[The exercise] Print the listing below from its opening line through the line holding "rad = math.radians", both ends included.

* * * *

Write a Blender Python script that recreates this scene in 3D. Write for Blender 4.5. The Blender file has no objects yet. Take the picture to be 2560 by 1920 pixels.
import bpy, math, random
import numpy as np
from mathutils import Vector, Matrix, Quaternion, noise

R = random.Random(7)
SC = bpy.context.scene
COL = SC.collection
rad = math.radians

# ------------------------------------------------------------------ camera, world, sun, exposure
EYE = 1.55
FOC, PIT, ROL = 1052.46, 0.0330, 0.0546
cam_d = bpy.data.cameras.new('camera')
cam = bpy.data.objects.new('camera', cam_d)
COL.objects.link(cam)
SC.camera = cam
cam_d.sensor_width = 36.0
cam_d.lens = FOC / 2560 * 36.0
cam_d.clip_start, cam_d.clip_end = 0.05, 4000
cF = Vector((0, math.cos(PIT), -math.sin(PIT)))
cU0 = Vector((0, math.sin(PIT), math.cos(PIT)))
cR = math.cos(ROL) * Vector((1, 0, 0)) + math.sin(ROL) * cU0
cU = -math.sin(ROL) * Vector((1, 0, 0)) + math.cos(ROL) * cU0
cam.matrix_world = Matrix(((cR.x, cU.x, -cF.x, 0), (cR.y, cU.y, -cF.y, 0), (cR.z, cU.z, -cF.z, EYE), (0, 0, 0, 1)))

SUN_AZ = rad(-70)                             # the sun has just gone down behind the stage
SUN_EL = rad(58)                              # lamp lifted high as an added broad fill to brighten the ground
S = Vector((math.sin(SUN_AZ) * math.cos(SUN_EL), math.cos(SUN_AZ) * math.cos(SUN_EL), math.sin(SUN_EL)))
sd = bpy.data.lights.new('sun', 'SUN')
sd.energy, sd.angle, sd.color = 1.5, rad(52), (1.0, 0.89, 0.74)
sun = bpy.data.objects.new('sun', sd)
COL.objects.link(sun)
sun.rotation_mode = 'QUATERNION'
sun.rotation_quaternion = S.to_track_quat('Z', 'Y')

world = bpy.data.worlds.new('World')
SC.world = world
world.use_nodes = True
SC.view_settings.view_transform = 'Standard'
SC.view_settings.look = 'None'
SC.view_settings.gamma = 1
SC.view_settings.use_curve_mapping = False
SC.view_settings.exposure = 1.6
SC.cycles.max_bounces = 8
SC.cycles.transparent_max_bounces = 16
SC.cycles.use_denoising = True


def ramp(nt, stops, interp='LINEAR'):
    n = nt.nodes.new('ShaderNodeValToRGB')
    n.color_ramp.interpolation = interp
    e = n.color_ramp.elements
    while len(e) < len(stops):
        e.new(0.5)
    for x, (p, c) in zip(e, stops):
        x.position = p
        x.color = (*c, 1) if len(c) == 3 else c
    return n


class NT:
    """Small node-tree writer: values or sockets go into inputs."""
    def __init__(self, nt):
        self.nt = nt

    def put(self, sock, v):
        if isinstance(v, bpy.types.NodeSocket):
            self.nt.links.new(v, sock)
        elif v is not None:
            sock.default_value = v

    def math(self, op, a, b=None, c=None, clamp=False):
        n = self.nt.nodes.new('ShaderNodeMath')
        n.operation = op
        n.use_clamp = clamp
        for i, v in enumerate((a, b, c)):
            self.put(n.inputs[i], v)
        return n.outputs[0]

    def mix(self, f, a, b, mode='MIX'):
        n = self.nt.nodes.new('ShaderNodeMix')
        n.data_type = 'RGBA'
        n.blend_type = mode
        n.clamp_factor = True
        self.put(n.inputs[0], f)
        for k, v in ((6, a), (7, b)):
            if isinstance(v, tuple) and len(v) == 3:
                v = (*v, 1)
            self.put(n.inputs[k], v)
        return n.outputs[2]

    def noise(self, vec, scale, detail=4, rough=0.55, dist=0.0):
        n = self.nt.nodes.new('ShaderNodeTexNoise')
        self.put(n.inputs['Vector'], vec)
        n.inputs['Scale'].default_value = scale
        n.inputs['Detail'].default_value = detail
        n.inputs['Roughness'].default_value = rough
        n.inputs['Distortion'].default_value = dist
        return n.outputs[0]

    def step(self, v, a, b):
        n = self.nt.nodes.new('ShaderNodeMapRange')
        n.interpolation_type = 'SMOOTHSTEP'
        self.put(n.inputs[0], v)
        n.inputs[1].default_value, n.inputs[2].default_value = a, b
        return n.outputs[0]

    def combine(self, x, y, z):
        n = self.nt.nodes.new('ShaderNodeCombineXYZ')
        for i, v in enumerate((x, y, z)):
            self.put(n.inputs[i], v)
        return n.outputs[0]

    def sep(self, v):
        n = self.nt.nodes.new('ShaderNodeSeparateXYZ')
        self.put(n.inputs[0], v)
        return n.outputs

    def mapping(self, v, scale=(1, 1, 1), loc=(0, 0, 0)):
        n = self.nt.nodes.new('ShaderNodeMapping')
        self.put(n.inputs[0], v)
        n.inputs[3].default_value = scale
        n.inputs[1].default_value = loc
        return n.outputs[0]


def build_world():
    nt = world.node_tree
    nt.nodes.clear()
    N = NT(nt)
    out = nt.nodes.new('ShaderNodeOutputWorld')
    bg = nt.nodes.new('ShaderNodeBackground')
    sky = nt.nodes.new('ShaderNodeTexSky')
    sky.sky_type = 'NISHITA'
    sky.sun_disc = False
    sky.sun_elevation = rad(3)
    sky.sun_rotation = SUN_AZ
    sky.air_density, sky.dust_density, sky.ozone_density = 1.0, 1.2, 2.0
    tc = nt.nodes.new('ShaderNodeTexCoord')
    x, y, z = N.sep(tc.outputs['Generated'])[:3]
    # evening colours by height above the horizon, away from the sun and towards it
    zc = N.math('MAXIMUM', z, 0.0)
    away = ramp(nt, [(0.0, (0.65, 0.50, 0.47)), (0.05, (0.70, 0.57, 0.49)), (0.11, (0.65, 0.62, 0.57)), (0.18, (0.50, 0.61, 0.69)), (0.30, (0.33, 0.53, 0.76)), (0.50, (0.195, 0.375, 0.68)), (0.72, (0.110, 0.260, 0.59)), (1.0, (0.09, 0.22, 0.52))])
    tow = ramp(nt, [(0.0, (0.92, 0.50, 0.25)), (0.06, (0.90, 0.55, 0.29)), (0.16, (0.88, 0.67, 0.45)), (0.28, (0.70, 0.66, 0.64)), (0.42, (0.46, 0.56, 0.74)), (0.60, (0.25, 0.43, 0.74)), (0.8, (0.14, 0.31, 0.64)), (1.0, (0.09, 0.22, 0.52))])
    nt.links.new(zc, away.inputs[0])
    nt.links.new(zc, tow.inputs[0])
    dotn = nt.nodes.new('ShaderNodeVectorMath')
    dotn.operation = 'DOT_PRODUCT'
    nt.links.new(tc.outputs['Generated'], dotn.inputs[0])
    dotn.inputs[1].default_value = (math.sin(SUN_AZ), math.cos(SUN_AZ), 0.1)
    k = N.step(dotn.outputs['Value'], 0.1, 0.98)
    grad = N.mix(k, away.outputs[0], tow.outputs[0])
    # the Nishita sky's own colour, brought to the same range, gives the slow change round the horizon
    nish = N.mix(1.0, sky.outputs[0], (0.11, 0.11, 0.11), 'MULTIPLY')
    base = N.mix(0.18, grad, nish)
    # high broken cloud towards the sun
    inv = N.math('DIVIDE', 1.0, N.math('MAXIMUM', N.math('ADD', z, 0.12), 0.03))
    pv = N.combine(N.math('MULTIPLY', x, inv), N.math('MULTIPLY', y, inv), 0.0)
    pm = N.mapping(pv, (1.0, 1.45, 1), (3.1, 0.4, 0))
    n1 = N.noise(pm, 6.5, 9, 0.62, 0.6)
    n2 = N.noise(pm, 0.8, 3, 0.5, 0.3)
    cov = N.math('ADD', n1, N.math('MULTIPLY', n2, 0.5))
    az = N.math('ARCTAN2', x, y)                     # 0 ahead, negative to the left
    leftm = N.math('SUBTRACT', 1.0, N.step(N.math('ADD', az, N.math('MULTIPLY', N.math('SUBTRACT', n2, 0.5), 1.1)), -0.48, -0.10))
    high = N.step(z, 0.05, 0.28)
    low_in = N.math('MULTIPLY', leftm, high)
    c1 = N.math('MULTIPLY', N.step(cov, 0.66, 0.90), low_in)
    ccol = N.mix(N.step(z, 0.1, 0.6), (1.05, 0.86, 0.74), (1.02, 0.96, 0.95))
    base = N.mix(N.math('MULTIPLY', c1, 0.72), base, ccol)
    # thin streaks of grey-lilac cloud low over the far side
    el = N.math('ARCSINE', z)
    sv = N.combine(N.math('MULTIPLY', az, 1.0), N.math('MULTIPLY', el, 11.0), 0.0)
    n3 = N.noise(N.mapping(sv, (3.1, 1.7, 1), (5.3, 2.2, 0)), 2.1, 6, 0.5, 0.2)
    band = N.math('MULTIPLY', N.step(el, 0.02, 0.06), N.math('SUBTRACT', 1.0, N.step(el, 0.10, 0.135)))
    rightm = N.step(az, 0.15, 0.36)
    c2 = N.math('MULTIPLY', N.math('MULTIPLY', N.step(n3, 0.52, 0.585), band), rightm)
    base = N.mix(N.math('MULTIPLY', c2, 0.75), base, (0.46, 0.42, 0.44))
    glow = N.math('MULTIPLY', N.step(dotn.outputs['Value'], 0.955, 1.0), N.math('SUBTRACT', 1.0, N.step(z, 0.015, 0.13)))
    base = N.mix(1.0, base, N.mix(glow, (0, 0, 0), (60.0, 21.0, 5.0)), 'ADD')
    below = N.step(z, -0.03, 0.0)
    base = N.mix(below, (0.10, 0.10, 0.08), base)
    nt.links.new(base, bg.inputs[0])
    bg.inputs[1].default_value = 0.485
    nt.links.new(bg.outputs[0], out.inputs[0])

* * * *

[Correct result]
Write a Blender Python script that recreates this scene in 3D. Write for Blender 4.5. The Blender file has no objects yet. Take the picture to be 2560 by 1920 pixels.
import bpy, math, random
import numpy as np
from mathutils import Vector, Matrix, Quaternion, noise

R = random.Random(7)
SC = bpy.context.scene
COL = SC.collection
rad = math.radians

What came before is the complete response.